There’s something particularly isolating about becoming sick out of school. When you’re older, everyone you know is going about things in a slightly different way. I spend most of my time at home, but I know others who in a not dissimilar boat because they are working from home, temporarily unemployed, sick like me, retired or parents looking after young children and so on. It’s not all that weird to be at home. But when you’re fifteen or sixteen, your social circle generally only stretches a few years in either direction; all my peers were at different stages on the exact same path. You chose you’re A-Levels, you finished your GCSEs, you chose your university and applied to it, you finished you’re a-Levels and you went to university. Everyone was in school, five days a week, doing much the same thing, working towards the same goals.

Other people I knew had had months off school sick with glandular fever or anorexia. These girls had been very seriously ill, but they’d also been among the brightest and most conscientious students and on their return they’d be a term ahead of the rest of us. I was having very severe difficulty reading, let alone learning anything. In that big project that everyone else was engaged in – something that was supposed to determine the course of the rest of your life - I was completely stalled.

And gradually, together with my spectacular failure to get well – something I saw entirely as a personal failure, having maintained what I understood to be the positive attitude that I would overcome my illness just by thinking the right thoughts – all this became mixed and muddled in my mind until I saw it all part and parcel of the same nebulous problem. My weirdness, my difference, my illness, my ugliness. It was all the same thing. It was all me.

And sex was one manifestation. I had no sexual experience and imagined that everyone else had. This mattered; it was another example of my inadequacy as a human being (I was a kid, and a sick one; I was making all sorts of weird calculations). I felt the reason I had no sexual experience was because I was so hideously ugly and unattractive, inside and out. I didn’t consider the fact that being at home most of the time, rarely meeting new people and when I did, spending the whole time looking for cracks in the floor in the hope that the ground might open up and swallow me.

So anyway, there were almost three years of this sort of thing – although it was an accumulative effect and all the time I was living in hope that things might suddenly dramatically change. It was only really horrible towards the end of this period. Only after I gave up hope did change finally happen. Naturally, it was not at all in the way I expected.

3 comments:

Never That Easy said...

I cannot tell you how many levels this connected on with me: I'm just so glad that you made it to the other side. I'd really like to be able to write 'past tense' next to some of my own, more clingy issues (I'm 28... ugh). But those years can be spectacularly miserable, can't they?

Mary said...

I know what you mean about the personal failure bit. Luckily it didn't happen to me while I was in school - I cannot begin to empathise with what a kick in the teeth that must have been - but just that sense of what did I do? What have I missed? Where did I screw up?
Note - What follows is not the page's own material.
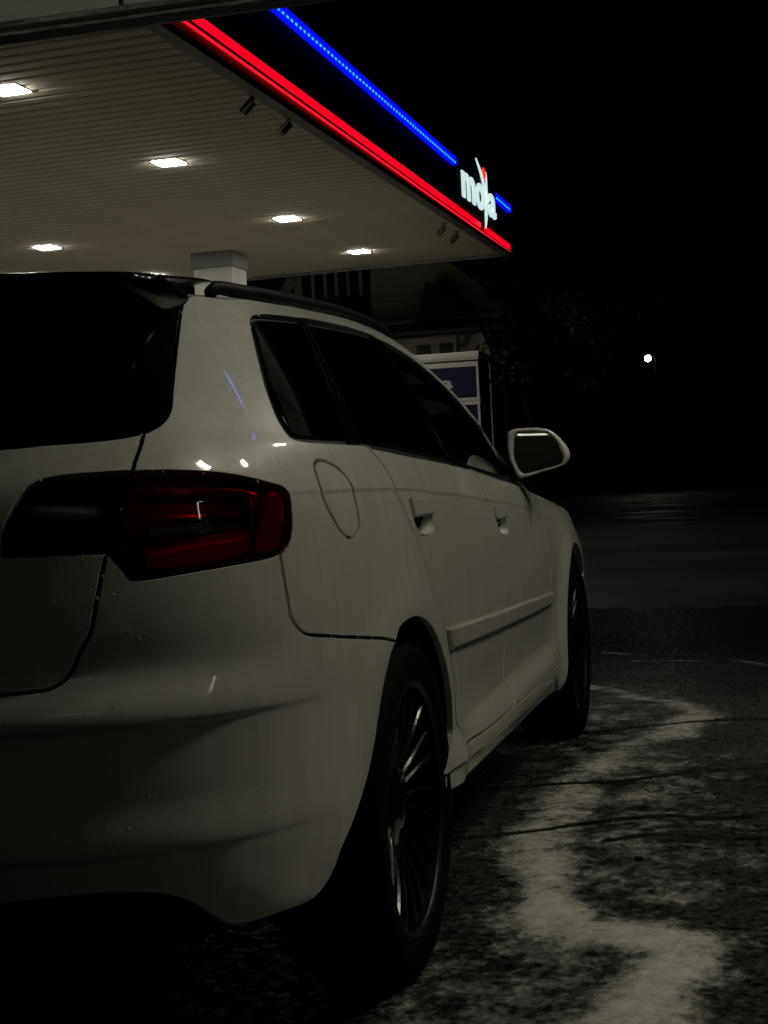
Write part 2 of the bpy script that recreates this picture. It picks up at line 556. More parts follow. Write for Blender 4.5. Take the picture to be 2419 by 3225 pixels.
Z_ROWS = [.392, .397, .401, .405, .409, .413, .416, .419, .424, .432, .445, .580, .586, .590, .594, .598, .602, .6055, .608, .611, .615, .622, .635, .65]
def skin_panel(name, outline, mat, parent, holes=(), gap=.0054, depth=.014, off=0.0, res=.020, mirror=True, lip=.0012):
    """a piece of the skin bounded by `outline` in (t, z), with a rolled edge and a gap to its neighbours"""
    loops = [outline if area(outline) > 0 else outline[::-1]]
    loops += [h[::-1] if area(h) > 0 else h for h in holes]
    pts, edges, rings = [], [], []
    for L in loops:
        nn = loop_normals(L)
        ins = L - nn * (gap / 2 + lip)
        k = len(pts)
        pts += list(ins)
        edges += [(k + i, k + (i + 1) % len(L)) for i in range(len(L))]
        rings.append((k, L, nn))
    nb = len(pts)
    O = np.array(pts[:len(loops[0])])
    lo, hi = O.min(0), O.max(0)
    ts = np.arange(lo[0] + res / 2, hi[0], res)
    zs = sorted(set(list(np.round(np.arange(lo[1] + res / 2, hi[1], res), 4)) + [z for z in Z_ROWS if lo[1] < z < hi[1] and lo[0] < 1.0 and res < .03]))
    g = np.array([(t, z) for t in ts for z in zs])
    if len(g):
        keep = inside(g, O)
        for k, L, nn in rings[1:]:
            keep &= ~inside(g, np.array(pts[k:k + len(L)]))
        g = g[keep]
    if len(g):
        B = np.array(pts)
        d2 = np.full(len(g), 1e9)
        for i in range(0, len(B), 400):
            d2 = np.minimum(d2, ((g[:, None, :] - B[None, i:i + 400, :]) ** 2).sum(2).min(1))
        g = g[d2 > (res * .38) ** 2]
        pts += list(g)
    # extra rows along the shoulder crease
    if hi[1] > .80 and lo[1] < .95 and hi[0] > .9 and res < .03:
        tt = np.arange(max(lo[0], .84), min(hi[0], 4.2), .011)
        yy = F(tt, np.full_like(tt, .9))[:, 1]
        ex = np.array([(t, s + d) for t, s in zip(tt, shoulder(yy)) for d in (-.013, -.0095, -.007, -.0045, -.002, .001, .006)])
        kp = inside(ex, O)
        for k, L, nn in rings[1:]:
            kp &= ~inside(ex, np.array(pts[k:k + len(L)]))
        ex = ex[kp]
        B = np.array(pts[:nb])
        d2 = np.full(len(ex), 1e9)
        for i in range(0, len(B), 400):
            d2 = np.minimum(d2, ((ex[:, None, :] - B[None, i:i + 400, :]) ** 2).sum(2).min(1))
        ex = ex[d2 > .003 ** 2]
        gg = np.array(pts[nb:])
        if len(gg):
            sg = shoulder(F(gg[:, 0], gg[:, 1])[:, 1])
            gg = gg[(gg[:, 1] < sg - .020) | (gg[:, 1] > sg + .012) | (gg[:, 0] < .84)]
        pts = pts[:nb] + list(gg) + list(ex)
    r = delaunay_2d_cdt([Vector((float(a), float(b))) for a, b in pts], edges, [], 0, 1e-7)
    P2 = np.array([(v.x, v.y) for v in r[0]])
    T = np.array([f for f in r[2] if len(f) == 3])
    c = P2[T].mean(1)
    keep = inside(c, O)
    for k, L, nn in rings[1:]:
        keep &= ~inside(c, np.array(pts[k:k + len(L)]))
    T = T[keep]
    ar = (P2[T[:, 1], 0]-P2[T[:, 0], 0])*(P2[T[:, 2], 1]-P2[T[:, 0], 1]) - (P2[T[:, 2], 0]-P2[T[:, 0], 0])*(P2[T[:, 1], 1]-P2[T[:, 0], 1])
    T[ar < 0] = T[ar < 0][:, ::-1]
    N3 = NRM(P2[:, 0], P2[:, 1])
    V = F(P2[:, 0], P2[:, 1]) + N3 * off
    faces = [tuple(f) for f in T]
    # rolled edge: three rings
    for k, L, nn in rings:
        n = len(L)
        base = []
        for inset, dep, tilt in ((gap / 2 + lip, 0, .0), (gap / 2 + lip * .3, lip * .35, .7), (gap / 2, lip * 1.2, 1.0), (gap / 2, depth, 1.0)):
            q = L - nn * inset
            n3 = NRM(q[:, 0], q[:, 1])
            v3 = F(q[:, 0], q[:, 1]) + n3 * (off - dep)
            e = 1e-3
            o3 = F(q[:, 0] + nn[:, 0] * e, q[:, 1] + nn[:, 1] * e) - F(q[:, 0], q[:, 1])
            o3 /= np.maximum(np.linalg.norm(o3, axis=1, keepdims=True), 1e-9)
            nv = n3 * (1 - tilt) + o3 * tilt
            nv /= np.linalg.norm(nv, axis=1, keepdims=True)
            base.append(len(V))
            V = np.vstack([V, v3]); N3 = np.vstack([N3, nv])
        for a, b in zip(base[:-1], base[1:]):
            for i in range(n):
                j = (i + 1) % n
                faces.append((a + i, b + i, b + j, a + j))
    o = link(name, mesh_of(name, V, faces, normals=N3), mat, parent)
    out = [o]
    if mirror:
        Vm = V * np.array([-1, 1, 1]); Nm = N3 * np.array([-1, 1, 1])
        out.append(link(name, mesh_of(name, Vm, [f[::-1] for f in faces], normals=Nm), mat, parent))
    return out

def sym(pts):
    """a loop over the tailgate: right half given from the top middle to the bottom middle, left half added"""
    p = [(t, z) for t, z in pts]
    return np.array(p + [(-t, z) for t, z in reversed(p) if t > 1e-3])

# outlines of panels, glass and lamps in (t, z), metres
LAMP = [(0.413, 0.889), (0.424, 0.921), (0.437, 0.943), (0.452, 0.959), (0.473, 0.968), (0.511, 0.972), (0.552, 0.973), (0.585, 0.973), (0.628, 0.972), (0.669, 0.969), (0.714, 0.964), (0.754, 0.956), (0.794, 0.946), (0.820, 0.939), (0.829, 0.929), (0.830, 0.910), (0.827, 0.886), (0.821, 0.862), (0.810, 0.844), (0.797, 0.837), (0.773, 0.832), (0.722, 0.827), (0.664, 0.822), (0.624, 0.818), (0.593, 0.815), (0.573, 0.815), (0.567, 0.819), (0.560, 0.831), (0.551, 0.844), (0.543, 0.856), (0.503, 0.858), (0.456, 0.858), (0.410, 0.859)]
GATE_GAP = [(0.610, 1.031), (0.602, 1.013), (0.590, 0.990), (0.584, 0.974), (0.573, 0.944), (0.554, 0.897), (0.540, 0.856), (0.537, 0.842), (0.529, 0.806), (0.520, 0.762), (0.514, 0.738), (0.501, 0.712), (0.492, 0.689), (0.477, 0.672), (0.459, 0.663), (0.428, 0.660), (0.399, 0.659)]
RGLASS = [(0.767, 1.263), (0.743, 1.233), (0.716, 1.190), (0.694, 1.149), (0.675, 1.107), (0.664, 1.078), (0.654, 1.061), (0.640, 1.048), (0.624, 1.039), (0.611, 1.034), (0.577, 1.028), (0.528, 1.024), (0.469, 1.022), (0.408, 1.019)]
DLO_TOP = [(0.973, 1.239), (0.996, 1.250), (1.022, 1.258), (1.065, 1.264), (1.158, 1.272), (1.452, 1.287), (1.705, 1.301), (1.946, 1.313), (2.171, 1.316), (2.251, 1.306), (2.362, 1.298), (2.495, 1.273), (2.587, 1.244), (2.667, 1.212), (2.755, 1.177), (2.846, 1.126), (2.935, 1.088), (2.963, 1.053)]
DLO_LEFT = [(0.973, 1.239), (0.953, 1.218), (0.924, 1.182), (0.892, 1.129), (0.878, 1.090), (0.873, 1.056), (0.876, 1.038), (0.883, 1.024), (0.905, 1.018), (0.965, 1.015), (1.040, 1.014), (1.172, 1.013)]
BELT = [(1.178, 1.007), (1.472, 0.996), (1.861, 0.982), (2.197, 0.965), (2.540, 0.943), (2.893, 0.921)]
RAIL = [(0.919, 1.288), (1.026, 1.298), (1.167, 1.305), (1.611, 1.325), (1.991, 1.347), (2.283, 1.352), (2.417, 1.338), (2.508, 1.318), (2.587, 1.286), (2.653, 1.248), (2.724, 1.221), (2.817, 1.177), (2.917, 1.123), (2.970, 1.068)]
DTOP = [(0.767, 1.263), (0.787, 1.275), (0.809, 1.285), (0.869, 1.288)]
DIV_A = [(1.452, 1.287), (1.314, 1.215), (1.179, 1.121), (1.136, 1.066), (1.096, 1.014)]
DIV_B = [(1.544, 1.291), (1.433, 1.223), (1.285, 1.133), (1.211, 1.072), (1.174, 1.015)]
BP_A = [(2.177, 1.315), (2.110, 1.222), (2.084, 1.147), (2.062, 1.078), (2.040, 1.020)]
BP_B = [(2.266, 1.310), (2.203, 1.218), (2.171, 1.131), (2.156, 1.061), (2.144, 1.020)]
RGAP = [(1.180, 1.009), (1.218, 0.991), (1.250, 0.967), (1.271, 0.943), (1.282, 0.917), (1.321, 0.886), (1.360, 0.848), (1.405, 0.808), (1.441, 0.756), (1.481, 0.707), (1.523, 0.649)]
BGAP = [(2.260, 0.935), (2.275, 0.895), (2.309, 0.840), (2.330, 0.770), (2.345, 0.709), (2.357, 0.629), (2.366, 0.553), (2.363, 0.454), (2.352, 0.411), (2.380, 0.381), (2.376, 0.357), (2.342, 0.312)]
FLAP = [(0.929, 0.982), (0.914, 0.971), (0.914, 0.941), (0.919, 0.915), (0.934, 0.889), (0.953, 0.866), (0.976, 0.851), (0.996, 0.849), (1.024, 0.862), (1.032, 0.885), (1.029, 0.915), (1.023, 0.942), (1.001, 0.963), (0.975, 0.975), (0.953, 0.981)]
RUB = [(1.526, 0.635), (1.927, 0.616), (2.352, 0.600), (2.765, 0.587), (3.253, 0.570), (3.279, 0.534), (2.766, 0.544), (2.366, 0.556), (1.960, 0.569), (1.570, 0.586)]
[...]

It took a while to get to a point of realisation that illness takes little account of ambition, prospects, personal success or moral character, and that the question wasn't so much why me? as why not?

seahorse said...

I'm just glad that life can surprise us in a good way sometimes. It's horrible to have the expected course of things interrupted, trampled even, but as the years pass life evolves, things change as a matter of course, and we continue to go forward even if we think we are not.